Andy Warhol
Me, Myself and I
May 1 to July 9, 2006
Altes Rathaus
Ingelheim am Rhein
The subtitle of this exhibition ”Me, Myself and I“ suggested a play with the superficial and the perceived, with appearance and reality, and with the manifold facets of any one person. A free rendering of Arthur Rimbaud: ”I is another“ or of Sigmund Freud: ”The id, the ego and the super-ego.“
This exhibition of Andy Warhol‘s work, a concise selection in essayist form, presented works that, in their very diversity and contrariety, highlight the artist‘s chameleon-like qualities. If each work or each statement were to be placed side by side, there would emerge from myriad pictures one picture that reflects the different perceptions and interpretations of his artistic personality. A picture that, behind the colourful image of the silverwigged Pop star, reveals a shy, almost timid person who observed and documented the face and depths of his time with a cool distance.
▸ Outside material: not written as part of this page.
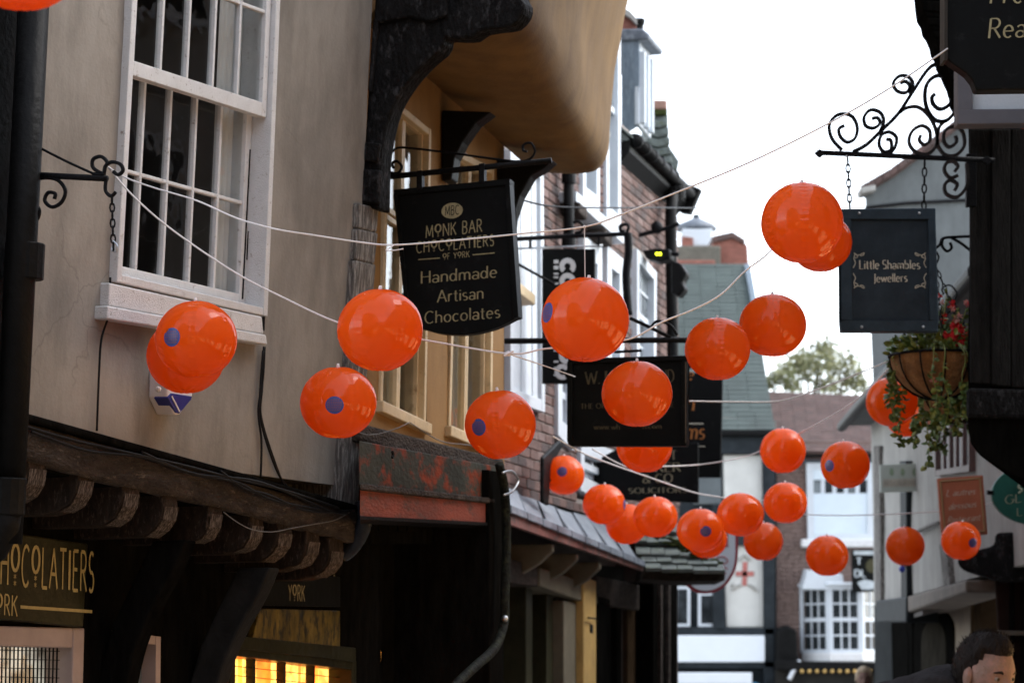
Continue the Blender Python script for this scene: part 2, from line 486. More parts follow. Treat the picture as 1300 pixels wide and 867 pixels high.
# ------------------------------------------------------------------ stroke lettering (flat print on signs)
def a_(cx, cy, rx, ry, d0, d1, n=12):
    return [(cx + rx * math.cos(math.radians(d0 + (d1 - d0) * i / n)), cy + ry * math.sin(math.radians(d0 + (d1 - d0) * i / n))) for i in range(n + 1)]
G = {
 'a': (.48, [a_(.22, .16, .19, .165, 0, 360), a_(.24, .42, .19, .2, 150, 0, 8) + [(.43, 0)]]),
 'b': (.52, [[(.06, 1), (.06, 0)], a_(.26, .31, .2, .3, 0, 360)]),
 'c': (.46, [a_(.25, .31, .22, .31, 48, 312)]),
 'd': (.52, [a_(.23, .31, .2, .3, 0, 360), [(.45, 1), (.45, 0)]]),
 'e': (.50, [[(.05, .33), (.45, .33)] + a_(.25, .31, .21, .31, 5, 312)]),
 'h': (.52, [[(.06, 1), (.06, 0)], [(.06, .35)] + a_(.26, .42, .19, .2, 150, 0, 8) + [(.45, 0)]]),
 'i': (.14, [[(.07, .62), (.07, 0)], a_(.07, .83, .025, .025, 0, 360, 6)]),
 'l': (.14, [[(.07, 1), (.07, 0)]]),
 'm': (.82, [[(.06, .62), (.06, 0)], [(.06, .35)] + a_(.24, .42, .17, .2, 150, 0, 8) + [(.41, 0)], [(.41, .35)] + a_(.58, .42, .17, .2, 150, 0, 8) + [(.75, 0)]]),
 'n': (.52, [[(.06, .62), (.06, 0)], [(.06, .35)] + a_(.26, .42, .19, .2, 150, 0, 8) + [(.45, 0)]]),
 'o': (.54, [a_(.27, .31, .23, .31, 0, 360)]),
 'r': (.34, [[(.06, .62), (.06, 0)], [(.06, .36)] + a_(.22, .42, .15, .19, 150, 55, 6)]),
 's': (.40, [a_(.2, .465, .15, .155, 45, 270, 9) + a_(.2, .155, .16, .155, 90, -135, 9)]),
 't': (.32, [[(.14, .86), (.14, .14)] + a_(.24, .12, .1, .12, 180, 300, 5), [(0, .62), (.29, .62)]]),
 'u': (.52, [[(.06, .62), (.06, .2)] + a_(.26, .2, .2, .2, 180, 360, 8), [(.46, .62), (.46, 0)]]),
 'w': (.70, [[(.02, .62), (.18, 0), (.35, .62), (.52, 0), (.68, .62)]]),
 '.': (.16, [a_(.07, .04, .03, .03, 0, 360, 6)]),
 '/': (.4, [[(.0, 0), (.35, 1)]]), "'": (.14, [[(.07, 1), (.05, .8)]]),
 'A': (.72, [[(.02, 0), (.36, 1), (.70, 0)], [(.15, .36), (.57, .36)]]),
 'B': (.58, [[(.06, 0), (.06, 1)], [(.06, 1), (.3, 1)] + a_(.3, .77, .2, .23, 90, -90, 8) + [(.06, .54)], [(.3, .54)] + a_(.3, .27, .23, .27, 90, -90, 8) + [(.06, 0)]]),
 'C': (.68, [a_(.38, .5, .34, .5, 48, 312)]),
 'D': (.68, [[(.06, 0), (.06, 1)], [(.06, 1), (.25, 1)] + a_(.25, .5, .37, .5, 90, -90) + [(.06, 0)]]),
 'E': (.52, [[(.06, 0), (.06, 1)], [(.06, 1), (.48, 1)], [(.06, .53), (.4, .53)], [(.06, 0), (.48, 0)]]),
 'F': (.50, [[(.06, 0), (.06, 1)], [(.06, 1), (.46, 1)], [(.06, .53), (.38, .53)]]),
 'G': (.72, [a_(.38, .5, .34, .5, 48, 345) + [(.70, .45), (.46, .45)]]),
 'H': (.70, [[(.07, 0), (.07, 1)], [(.63, 0), (.63, 1)], [(.07, .53), (.63, .53)]]),
 'I': (.16, [[(.08, 0), (.08, 1)]]),
 'J': (.28, [[(.2, 1), (.2, .05)] + a_(.06, .05, .14, .2, 0, -80, 6)]),
 'K': (.62, [[(.06, 0), (.06, 1)], [(.56, 1), (.07, .45)], [(.24, .6), (.6, 0)]]),
 'L': (.50, [[(.06, 1), (.06, 0)], [(.06, 0), (.48, 0)]]),
 'M': (.86, [[(.05, 0), (.12, 1), (.43, .15), (.74, 1), (.81, 0)]]),
 'N': (.72, [[(.06, 0), (.06, 1), (.66, 0), (.66, 1)]]),
 'O': (.80, [a_(.4, .5, .36, .5, 0, 360, 18)]),
 'P': (.54, [[(.06, 0), (.06, 1)], [(.06, 1), (.28, 1)] + a_(.28, .75, .22, .25, 90, -90, 8) + [(.06, .5)]]),
 'R': (.60, [[(.06, 0), (.06, 1)], [(.06, 1), (.28, 1)] + a_(.28, .75, .22, .25, 90, -90, 8) + [(.06, .5)], [(.26, .5), (.58, 0)]]),
 'S': (.50, [a_(.25, .74, .2, .26, 45, 270, 9) + a_(.25, .25, .21, .25, 90, -135, 9)]),
 'T': (.60, [[(.3, 0), (.3, 1)], [(.02, 1), (.58, 1)]]),
 'W': (1.0, [[(.02, 1), (.26, 0), (.5, .9), (.74, 0), (.98, 1)]]),
 'Y': (.62, [[(.02, 1), (.31, .48), (.6, 1)], [(.31, .48), (.31, 0)]]),
 'U': (.68, [[(.06, 1), (.06, .3)] + a_(.33, .3, .27, .3, 180, 360, 8), [(.6, .3), (.6, 1)]]),
 '&': (.70, [[(.66, 0), (.2, .72)] + a_(.33, .82, .15, .16, 200, 0, 8) + a_(.26, .24, .22, .25, 70, 270, 8) + [(.42, .05), (.66, .4)]]),
}
G_NOUVEAU_O = (.46, [a_(.23, .68, .19, .32, 0, 360, 16), a_(.23, .22, .022, .022, 0, 360, 6), a_(.23, .05, .022, .022, 0, 360, 6)])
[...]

Not without humour or imagination. And not without a certain melancholy.
The exhibition included 140 works – paintings, prints, photographs – from museums, galleries and private collections. It was divided into seven different chapters: Some of Me, All is Pretty and Shadow & Light on the ground floor – Du bist Deutschland, Most Famous, Death in America and Art for Children on the first floor.